##### Provided records

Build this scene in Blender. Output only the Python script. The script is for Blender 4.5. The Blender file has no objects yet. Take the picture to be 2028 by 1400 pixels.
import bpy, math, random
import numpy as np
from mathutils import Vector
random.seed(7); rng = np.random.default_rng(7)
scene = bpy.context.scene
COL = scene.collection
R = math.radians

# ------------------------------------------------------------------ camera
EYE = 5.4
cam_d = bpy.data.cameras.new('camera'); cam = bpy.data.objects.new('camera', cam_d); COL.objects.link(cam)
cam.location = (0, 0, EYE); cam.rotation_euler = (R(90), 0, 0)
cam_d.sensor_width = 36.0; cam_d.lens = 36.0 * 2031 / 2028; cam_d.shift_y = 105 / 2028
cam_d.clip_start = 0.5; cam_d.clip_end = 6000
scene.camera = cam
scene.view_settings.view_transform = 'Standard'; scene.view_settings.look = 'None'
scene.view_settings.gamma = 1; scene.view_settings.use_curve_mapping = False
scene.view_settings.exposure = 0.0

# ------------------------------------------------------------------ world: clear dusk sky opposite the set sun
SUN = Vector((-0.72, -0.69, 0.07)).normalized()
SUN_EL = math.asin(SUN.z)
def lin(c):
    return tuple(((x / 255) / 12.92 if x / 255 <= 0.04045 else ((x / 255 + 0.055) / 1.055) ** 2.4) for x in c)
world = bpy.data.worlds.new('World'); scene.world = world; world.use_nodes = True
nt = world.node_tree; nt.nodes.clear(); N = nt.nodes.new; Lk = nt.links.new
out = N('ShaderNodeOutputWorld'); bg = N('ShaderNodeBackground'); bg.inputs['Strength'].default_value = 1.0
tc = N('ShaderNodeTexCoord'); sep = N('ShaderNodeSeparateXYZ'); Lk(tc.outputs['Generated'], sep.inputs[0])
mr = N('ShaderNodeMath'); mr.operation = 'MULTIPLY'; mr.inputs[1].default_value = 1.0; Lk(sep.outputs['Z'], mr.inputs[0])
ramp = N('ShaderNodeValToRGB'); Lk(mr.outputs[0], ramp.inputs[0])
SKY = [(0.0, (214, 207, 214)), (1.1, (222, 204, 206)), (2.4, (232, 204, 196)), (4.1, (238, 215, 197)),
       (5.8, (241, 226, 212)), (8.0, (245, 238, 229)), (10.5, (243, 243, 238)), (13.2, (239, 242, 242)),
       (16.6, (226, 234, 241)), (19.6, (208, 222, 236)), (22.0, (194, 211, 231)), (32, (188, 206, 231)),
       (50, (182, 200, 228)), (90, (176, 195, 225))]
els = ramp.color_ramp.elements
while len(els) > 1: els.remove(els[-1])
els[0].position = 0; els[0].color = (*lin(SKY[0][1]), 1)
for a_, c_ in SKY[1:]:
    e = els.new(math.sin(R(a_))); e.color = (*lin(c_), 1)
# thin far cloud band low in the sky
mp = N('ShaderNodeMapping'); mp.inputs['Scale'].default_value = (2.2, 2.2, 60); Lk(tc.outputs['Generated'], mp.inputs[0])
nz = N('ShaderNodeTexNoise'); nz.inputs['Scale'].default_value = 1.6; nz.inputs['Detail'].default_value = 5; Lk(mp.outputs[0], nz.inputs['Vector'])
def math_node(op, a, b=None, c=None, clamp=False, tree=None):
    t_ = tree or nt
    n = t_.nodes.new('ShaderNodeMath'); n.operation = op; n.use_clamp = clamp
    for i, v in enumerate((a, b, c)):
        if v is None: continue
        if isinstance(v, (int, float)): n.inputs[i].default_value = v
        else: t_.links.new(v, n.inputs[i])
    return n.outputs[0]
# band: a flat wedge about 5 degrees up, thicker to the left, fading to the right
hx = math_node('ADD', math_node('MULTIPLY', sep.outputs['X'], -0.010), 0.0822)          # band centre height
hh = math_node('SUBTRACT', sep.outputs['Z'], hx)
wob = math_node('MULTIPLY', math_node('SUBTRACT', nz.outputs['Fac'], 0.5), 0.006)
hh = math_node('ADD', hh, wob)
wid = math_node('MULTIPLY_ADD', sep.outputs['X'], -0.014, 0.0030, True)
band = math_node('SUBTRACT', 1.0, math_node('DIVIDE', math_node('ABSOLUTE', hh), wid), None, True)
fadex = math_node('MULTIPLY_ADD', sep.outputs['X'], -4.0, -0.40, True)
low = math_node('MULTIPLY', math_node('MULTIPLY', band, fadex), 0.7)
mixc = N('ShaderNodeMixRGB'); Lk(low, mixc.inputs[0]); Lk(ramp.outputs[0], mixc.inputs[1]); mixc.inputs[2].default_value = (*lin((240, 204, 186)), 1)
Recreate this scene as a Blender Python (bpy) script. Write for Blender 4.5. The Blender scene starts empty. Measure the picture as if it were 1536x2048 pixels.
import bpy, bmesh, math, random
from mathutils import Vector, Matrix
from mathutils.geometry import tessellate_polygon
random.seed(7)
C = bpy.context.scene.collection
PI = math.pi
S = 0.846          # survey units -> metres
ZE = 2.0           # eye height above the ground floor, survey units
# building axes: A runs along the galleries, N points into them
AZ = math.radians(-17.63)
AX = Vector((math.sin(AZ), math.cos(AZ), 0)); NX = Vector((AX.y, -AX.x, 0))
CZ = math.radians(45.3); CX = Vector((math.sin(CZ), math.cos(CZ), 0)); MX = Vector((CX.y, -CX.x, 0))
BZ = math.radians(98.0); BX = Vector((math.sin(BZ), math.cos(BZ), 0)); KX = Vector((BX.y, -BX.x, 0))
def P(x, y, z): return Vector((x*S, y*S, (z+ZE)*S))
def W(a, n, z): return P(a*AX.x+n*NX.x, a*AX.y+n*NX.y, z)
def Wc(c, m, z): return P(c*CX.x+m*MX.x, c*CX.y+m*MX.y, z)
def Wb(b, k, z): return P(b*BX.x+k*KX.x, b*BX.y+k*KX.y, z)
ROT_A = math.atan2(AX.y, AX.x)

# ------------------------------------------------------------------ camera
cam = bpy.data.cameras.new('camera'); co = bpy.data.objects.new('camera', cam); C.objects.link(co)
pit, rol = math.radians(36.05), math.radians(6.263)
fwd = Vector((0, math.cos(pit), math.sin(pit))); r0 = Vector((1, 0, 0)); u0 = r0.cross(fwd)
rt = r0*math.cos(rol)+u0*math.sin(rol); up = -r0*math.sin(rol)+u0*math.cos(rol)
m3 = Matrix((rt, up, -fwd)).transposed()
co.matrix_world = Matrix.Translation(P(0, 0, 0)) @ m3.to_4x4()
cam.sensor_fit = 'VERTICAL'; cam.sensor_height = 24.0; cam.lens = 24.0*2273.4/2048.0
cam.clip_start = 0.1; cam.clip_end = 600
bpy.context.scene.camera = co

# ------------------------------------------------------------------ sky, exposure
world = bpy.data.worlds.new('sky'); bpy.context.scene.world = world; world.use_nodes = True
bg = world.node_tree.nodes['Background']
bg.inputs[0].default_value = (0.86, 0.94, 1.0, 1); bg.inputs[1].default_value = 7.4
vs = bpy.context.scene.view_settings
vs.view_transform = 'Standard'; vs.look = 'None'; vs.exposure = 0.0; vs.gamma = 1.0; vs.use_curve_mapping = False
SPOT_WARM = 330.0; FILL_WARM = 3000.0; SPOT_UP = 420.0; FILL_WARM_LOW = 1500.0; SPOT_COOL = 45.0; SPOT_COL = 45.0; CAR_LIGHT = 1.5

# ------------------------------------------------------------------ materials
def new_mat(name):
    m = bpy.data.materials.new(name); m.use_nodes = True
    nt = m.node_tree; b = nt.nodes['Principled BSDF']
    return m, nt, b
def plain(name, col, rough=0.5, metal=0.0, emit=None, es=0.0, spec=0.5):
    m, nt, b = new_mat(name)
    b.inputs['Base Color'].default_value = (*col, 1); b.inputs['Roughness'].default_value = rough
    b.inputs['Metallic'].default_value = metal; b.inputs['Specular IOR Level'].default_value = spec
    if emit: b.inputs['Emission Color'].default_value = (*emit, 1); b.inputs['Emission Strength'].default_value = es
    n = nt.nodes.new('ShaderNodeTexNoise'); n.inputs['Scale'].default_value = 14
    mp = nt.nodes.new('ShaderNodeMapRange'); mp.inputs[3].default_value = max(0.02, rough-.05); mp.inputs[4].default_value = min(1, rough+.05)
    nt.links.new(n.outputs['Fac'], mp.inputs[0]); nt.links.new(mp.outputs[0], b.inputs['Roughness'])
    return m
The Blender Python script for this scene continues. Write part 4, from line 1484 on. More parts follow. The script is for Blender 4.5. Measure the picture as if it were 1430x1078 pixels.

##########

> _Set exercise_
Print, unaltered, every line from the beginning of the material down to the line with "R = math.radians".

> _Task answer_
Build this scene in Blender. Output only the Python script. The script is for Blender 4.5. The Blender file has no objects yet. Take the picture to be 2028 by 1400 pixels.
import bpy, math, random
import numpy as np
from mathutils import Vector
random.seed(7); rng = np.random.default_rng(7)
scene = bpy.context.scene
COL = scene.collection
R = math.radians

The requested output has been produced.